Of course, I know there are bitter, hateful, violent “Muslims” out there. I know that we have been at some state of war in various Muslim countries for decades. There is a history that prompts such negative feelings toward Islam and the Middle East.

However, I've also met bitter, hateful, violent people right here in my own neighborhood, people who wholeheartedly advocate the killing of innocent people across the world simply because our government has labeled them as “enemy”. But knowing these people exist down the street from me does not mean I think anyone would be justified in labeling all people in Cedar Rapids, Iowa as violent extremists. To assume so would be totally absurd. Still, you know, we Americans do it all the time with entire swaths of the world’s population, and often churches join right in.

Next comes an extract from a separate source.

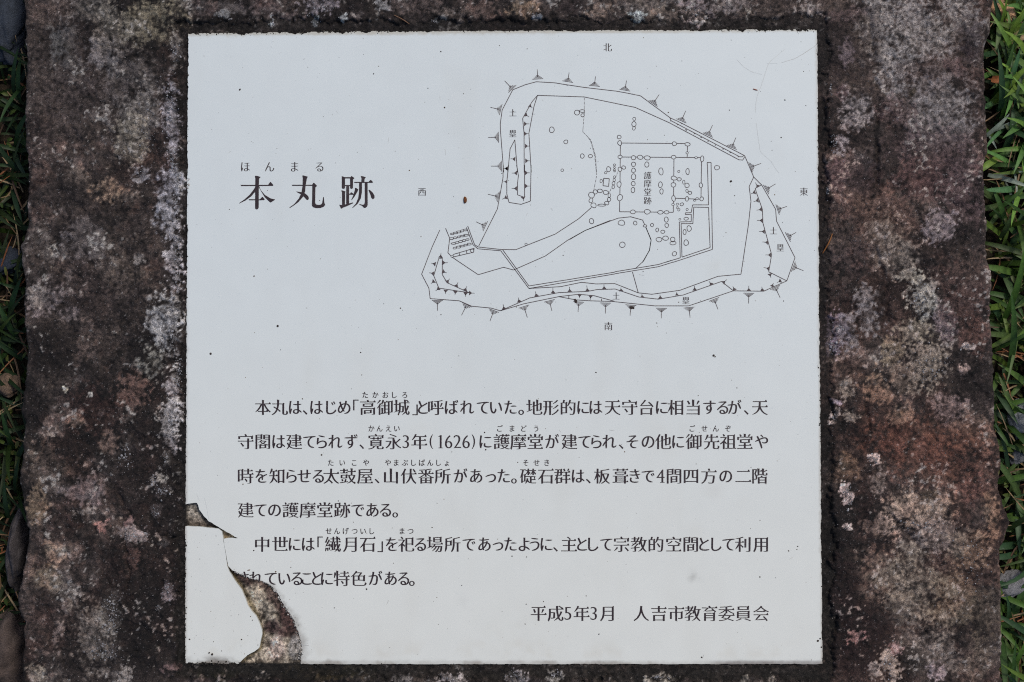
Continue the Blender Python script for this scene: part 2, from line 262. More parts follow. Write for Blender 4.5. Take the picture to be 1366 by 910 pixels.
def stone_height(x, y, lich):
    z = .0008+.0030*fbm(x, y, 110, 3, 71)+.0022*fbm(x, y, 30, 3, 72)+.0013*fbm(x, y, 9, 3, 73)+.0008*fbm(x, y, 3.6, 2, 74)
    z = z+.0009*lich*(.6+1.2*fbm(x, y, 3.2, 2, 79)); pit = sm(fbm(x, y, 5.5, 2, 86), .30, .52); z = z-.0011*pit
    fl = fbm(x+3*fbm(x, y, 9, 2, 88), y, 26, 3, 87); z = z+.0012*sm(fl, .02, .07)-.0008*sm(fl, -.22, -.27)
    for cr in CRACKS:
        d = seg_dist(x+7*fbm(x, y, 14, 4, 75), y+4*fbm(x, y, 9, 3, 78), cr); z = z-.0032*np.exp(-(d/2.6)**2)*sm(fbm(x, y, 16, 3, 77), -.25, .2)
    # a broken step in the lower right, its lip running down to the right
    s = (x-1193)*.745-(y-690)*.667+2*fbm(x, y, 8, 2, 76); along = (x-1193)*.667+(y-690)*.745
    win = sm(along, -14, 4)*(1-sm(along, 48, 75))*np.exp(-np.clip(-s, 0, None)/26)
    z = z-.0026*win*(1-sm(s, -3, 4))
    d, *_ = panel_box(x, y)
    return z
XN, YN = 810, 700
yy = np.linspace(Y0, Y1, YN); le, re = left_edge(yy), right_edge(yy)
uu = np.linspace(0, 1, XN)
GX = le[:, None]+(re-le)[:, None]*uu[None, :]; GY = np.repeat(yy[:, None], XN, 1)
tone, lich = stone_tone(GX, GY)
GZs = stone_height(GX, GY, lich)
def joint_width(x, y):
    d, dl, dr, dt, db = panel_box(x, y)
    nz = fbm(x, y, 30, 4, 81)*12+fbm(x, y, 7, 3, 82)*9
    side = np.argmax(np.stack([dl, dr, dt, db]), 0)
    return d, np.choose(side, [10, 12, 15, 20])+nz
d, jw = joint_width(GX, GY)
GZs = np.minimum(GZs, .004)
inj = sm(jw-d, -4, 4.0)
GZs = GZs*(1-inj)-.0055*inj-.012*sm(d, 4, 1)
tone = tone*(1-.62*sm(jw-d+6*fbm(GX, GY, 5, 2, 84), -10, 3))[..., None]          # black algae creeping out of the joint
# worn arrises
rr = 7+4*fbm(GY, GX*0, 30, 2, 83)
for dd in (GX-le[:, None], re[:, None]-GX):
    t = np.clip(1-dd/rr, 0, 1); GZs -= .006*(1-np.sqrt(np.clip(1-t*t, 0, 1)))
t = sm(GX, 1311, 1317)*sm(GY, 40, 62)*(1-sm(GY, 225, 250)); GZs -= t*.016
vidx = np.arange(XN*YN).reshape(YN, XN)
f = np.stack([vidx[1:, :-1], vidx[1:, 1:], vidx[:-1, 1:], vidx[:-1, :-1]], -1)
hid = (d < -9); keep = ~(hid[1:, :-1] & hid[1:, 1:] & hid[:-1, 1:] & hid[:-1, :-1])
W2 = P(GX, GY); V = np.concatenate([W2, GZs[..., None]], -1)
verts = [V.reshape(-1, 3)]; faces = [f[keep]]; cols = [tone.reshape(-1, 3)]; base = XN*YN
def skirt(line, colr, sx, sy, flip):
    global base
    prev = line; n = len(line); s = 17
    for j in range(1, 11):
        t = j/10; q = line.copy()[:, :].copy()
        rough = .0035*fbm(np.arange(n)*1.0+sx*300, np.full(n, j*7.0), 12, 3, 91)
        q[:, 0] += sx*(rough-.0015*t+.002*math.sin(t*3)); q[:, 1] += sy*(rough-.0015*t)
        q[:, 2] = line[:, 2]*(1-t)+(GZ-.02)*t
        verts.append(q); cols.append(colr*(.9-.25*t)*(1+.5*fbm(np.arange(n), np.full(n, j*9.), 8, 2, 92))[:, None])
        new = np.arange(base, base+n); old = (skirt.last if j > 1 else skirt.edge)
        qf = np.stack([old[:-1], old[1:], new[1:], new[:-1]], -1)
        faces.append(qf[:, ::-1] if flip else qf); skirt.last = new; base += n
for e, sx, sy, fl in ((vidx[:, 0], -1, 0, False), (vidx[:, -1], 1, 0, True), (vidx[0, :], 0, 1, True), (vidx[-1, :], 0, -1, False)):
    skirt.edge = e; skirt(V.reshape(-1, 3)[e], tone.reshape(-1, 3)[e], sx, sy, fl)
av = np.concatenate(verts); af = np.concatenate(faces); ac = np.concatenate(cols)
used = np.zeros(len(av), bool); used[af.ravel()] = True; remap = np.cumsum(used)-1
slab = mesh('stone_slab', av[used], remap[af], M['stone'], col=ac[used])
tag(slab, 'large rough weathered stone slab blotched with lichen, framing the white panel', 'stone slab')

# ---------------------------------------------------------------- the panel's outlines (photo pixels)
CHIP_R = [(401.4, 886), (401.6, 876), (402.9, 867), (401.4, 852.9), (397, 842), (394.3, 832.9), (390, 823), (385.7, 815.7), (380, 809), (375.7, 801.4), (370, 791), (364.3, 784.3), (358, 779), (352.9, 775.7), (342.9, 772.9), (334, 771), (324.3, 767.7), (318, 764), (311.4, 761.4), (307, 757), (304.3, 754.5)]
CRACK = [(302.6, 745), (301.0, 735.7), (299.2, 727), (298.2, 719)]
CHIP_T = [(303, 718), (307, 717.6), (313, 718.2), (320, 718.2), (313, 716.3), (311.4, 715), (304.3, 710.6), (297, 706), (288.6, 701.4), (278.6, 695.7), (271.4, 688.6), (265.7, 680), (264.5, 674), (262.5, 670.8), (255, 671.5), (247.7, 672.9)]
FRAG = [(247.4, 702), (257, 702.3), (267, 702.8), (280, 704.4), (291.4, 705.4), (296, 709), (297.6, 719), (299.3, 730), (302.0, 745), (303.0, 754), (306, 763), (312.9, 774), (318, 781), (322.9, 788), (326.5, 797), (330, 807), (335, 815), (341.4, 822), (345, 829), (347.7, 835.7), (349.3, 841), (349.4, 847), (347, 857), (345.7, 864), (339, 869.5), (330, 874.3), (324, 879.5), (319, 885.3)]
def jag(p, q, step, amp, seed, ny):
    n = max(2, int(math.hypot(q[0]-p[0], q[1]-p[1])/step)); out = []
    for i in range(n):
        t = i/n; x = p[0]+(q[0]-p[0])*t; y = p[1]+(q[1]-p[1])*t
        dd = amp*float(fbm(np.array(x), np.array(y), 11, 3, seed)+.8*fbm(np.array(x), np.array(y), 3, 2, seed+1))
        dd = max(dd, -amp*.25)
        out.append((x+ny[0]*dd, y+ny[1]*dd))
    return out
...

I won’t. I refuse to participate in the demonization of whole cultures or nations when I know for a fact I could find friends in every group of people I am asked to hate.

Instead, I want to do like Jesus did. I want to break bread and sit with those I am taught to call outsiders. I want more conversation, more beginnings of friendships like I experienced yesterday with Hassan. I want to ignore what the kingdoms of men tell me to think, and instead live like Jesus taught us to, as a citizen in the Kingdom of God.

*In Sunni Islam, “Imam” is a title given to a Muslim cleric, like “Pastor” in a Christian church.